I watched Highway (2012) for the first time today - and I don't get the hype.
Edit: I meant (2014)*
Ok so let me first state three things up front so any biases would be cleared out
- A lot of people enjoy shitting on alia because she's a nepo, I'm not one of them and I went with an open mind.
- The Imtiaz Ali brand of cinema is not for me- I didn't enjoy most of his films. Rather, I'm not a fan of Indian coming-of-age stories in general because they end up being a cringefest.
- Many of my friends (and reviews I read) told me that this is a good film, one of Alia's best.
disclaimers aside,
Highway, to me, was not an Alia Bhatt film at all. It was a Randeep Hooda film through and through. Watching the film from Alia's POV as Imtiaz intended it, made me physically cringe. Like toes curling level of cringe. Like audibly sigh in theatres level of cringe.
But then as the Hooda character starts developing, the film keeps getting better and better. The loneliness of a man who knows he is at a point of no return. A man who knows he does not deserve any love in his life. A man who knows that family and kids are not for him. A man for whom his mother is a distant memory. A bad man who, by all angles, is completely irredeemable.
And then comes the ending >! The character of Mahabir, who for years has been on the run, committing one crime after the other, running away from the law, sleeping with one eye open, and often not sleeping at all, finally gets everything he never thought he would. Someone who adores him unconditionally, someone who makes a home for him, someone who cooks for him - when would this ever happen to such an evil man. For probably the first time in his life, he wakes up without any stress - looks at this little girl running around the Himalayan valley, wakes up, and goes to her. And then you hear the BANG. !<
This character carries the film for me. Never a dull moment when he's on screen. Alia to me, was a big miss. Nothing she did landed. She was meant to be annoying, but she was also meant to be a character coming to her own self, discovering freedoms in captivity. But it just didn't land. Having a childlike wonder does not equal making a character into an actual child.

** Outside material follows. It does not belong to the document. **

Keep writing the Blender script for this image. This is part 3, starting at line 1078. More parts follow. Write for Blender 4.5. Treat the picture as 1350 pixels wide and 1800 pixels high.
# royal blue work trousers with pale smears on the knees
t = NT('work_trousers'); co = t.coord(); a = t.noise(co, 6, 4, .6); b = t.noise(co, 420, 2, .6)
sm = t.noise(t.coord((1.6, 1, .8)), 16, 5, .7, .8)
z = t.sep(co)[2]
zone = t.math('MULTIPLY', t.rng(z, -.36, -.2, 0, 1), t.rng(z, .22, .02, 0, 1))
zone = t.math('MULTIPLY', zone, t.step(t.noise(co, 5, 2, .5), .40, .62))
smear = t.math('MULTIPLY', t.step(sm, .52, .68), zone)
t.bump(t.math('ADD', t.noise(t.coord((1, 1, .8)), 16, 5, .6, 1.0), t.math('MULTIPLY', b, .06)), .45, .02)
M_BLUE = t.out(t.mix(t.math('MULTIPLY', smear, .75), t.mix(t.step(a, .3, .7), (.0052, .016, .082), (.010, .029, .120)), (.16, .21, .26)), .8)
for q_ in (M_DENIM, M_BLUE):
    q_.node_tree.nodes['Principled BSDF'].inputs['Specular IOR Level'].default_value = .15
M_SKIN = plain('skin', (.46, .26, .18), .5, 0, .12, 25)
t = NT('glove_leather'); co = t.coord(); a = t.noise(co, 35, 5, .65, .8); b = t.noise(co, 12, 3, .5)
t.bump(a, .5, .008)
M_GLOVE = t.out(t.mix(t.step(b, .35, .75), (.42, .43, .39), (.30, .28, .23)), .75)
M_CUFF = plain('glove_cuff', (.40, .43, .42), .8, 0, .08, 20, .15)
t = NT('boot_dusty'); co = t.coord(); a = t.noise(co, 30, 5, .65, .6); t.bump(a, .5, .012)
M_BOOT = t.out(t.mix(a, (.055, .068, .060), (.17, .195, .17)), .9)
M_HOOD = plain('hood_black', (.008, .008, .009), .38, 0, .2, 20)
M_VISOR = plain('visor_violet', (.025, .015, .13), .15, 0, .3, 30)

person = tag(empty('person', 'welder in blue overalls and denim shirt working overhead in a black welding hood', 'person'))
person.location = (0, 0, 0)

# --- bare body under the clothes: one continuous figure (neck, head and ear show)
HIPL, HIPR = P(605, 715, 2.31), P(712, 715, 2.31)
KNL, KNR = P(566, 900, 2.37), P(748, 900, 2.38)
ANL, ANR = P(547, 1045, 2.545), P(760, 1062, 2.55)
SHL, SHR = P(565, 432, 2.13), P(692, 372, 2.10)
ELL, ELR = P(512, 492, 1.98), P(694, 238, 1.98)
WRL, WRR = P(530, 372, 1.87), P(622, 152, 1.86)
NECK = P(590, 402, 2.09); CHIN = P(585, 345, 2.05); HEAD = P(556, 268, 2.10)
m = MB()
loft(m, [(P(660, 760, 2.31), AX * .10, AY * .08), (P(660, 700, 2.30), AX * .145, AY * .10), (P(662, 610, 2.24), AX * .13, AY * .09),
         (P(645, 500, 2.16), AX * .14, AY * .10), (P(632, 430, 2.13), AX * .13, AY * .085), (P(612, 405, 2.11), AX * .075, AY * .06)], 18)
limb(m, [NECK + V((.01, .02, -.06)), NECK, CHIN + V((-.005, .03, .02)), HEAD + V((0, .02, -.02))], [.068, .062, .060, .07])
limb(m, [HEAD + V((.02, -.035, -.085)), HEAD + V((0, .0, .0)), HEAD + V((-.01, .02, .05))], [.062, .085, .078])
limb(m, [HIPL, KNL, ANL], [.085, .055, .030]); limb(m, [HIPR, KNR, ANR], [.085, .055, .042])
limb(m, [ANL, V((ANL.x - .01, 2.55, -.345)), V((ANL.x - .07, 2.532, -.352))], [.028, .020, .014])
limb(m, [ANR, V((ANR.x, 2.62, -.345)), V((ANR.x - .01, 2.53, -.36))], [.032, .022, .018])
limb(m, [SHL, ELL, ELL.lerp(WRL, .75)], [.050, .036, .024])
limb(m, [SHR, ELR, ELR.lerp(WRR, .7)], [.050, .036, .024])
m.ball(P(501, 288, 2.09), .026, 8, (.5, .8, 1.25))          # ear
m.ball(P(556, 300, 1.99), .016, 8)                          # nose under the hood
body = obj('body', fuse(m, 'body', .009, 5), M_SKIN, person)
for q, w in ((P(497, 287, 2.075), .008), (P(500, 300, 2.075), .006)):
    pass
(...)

Do note that this is my personal view on that film, and by no means am I saying that a filmmaker as consistent as Imtiaz Ali is at fault here. I know a whole generation of people in their teens absolutely related to his characters, and this film came out when I was in my early twenties. At a little over 30, this film just doesn't work for me at all, at least from the lens he's intending to show it.
Curious as to how y'all view Highway, or basically other Indian self-discovery-coming-of-age cinema, especially from the last 20-25 years?
TLDR: Highway = Into the Mild
If you haven't seen highway, PVR is screening it over the women's day weekend, and possibly for a few days post that.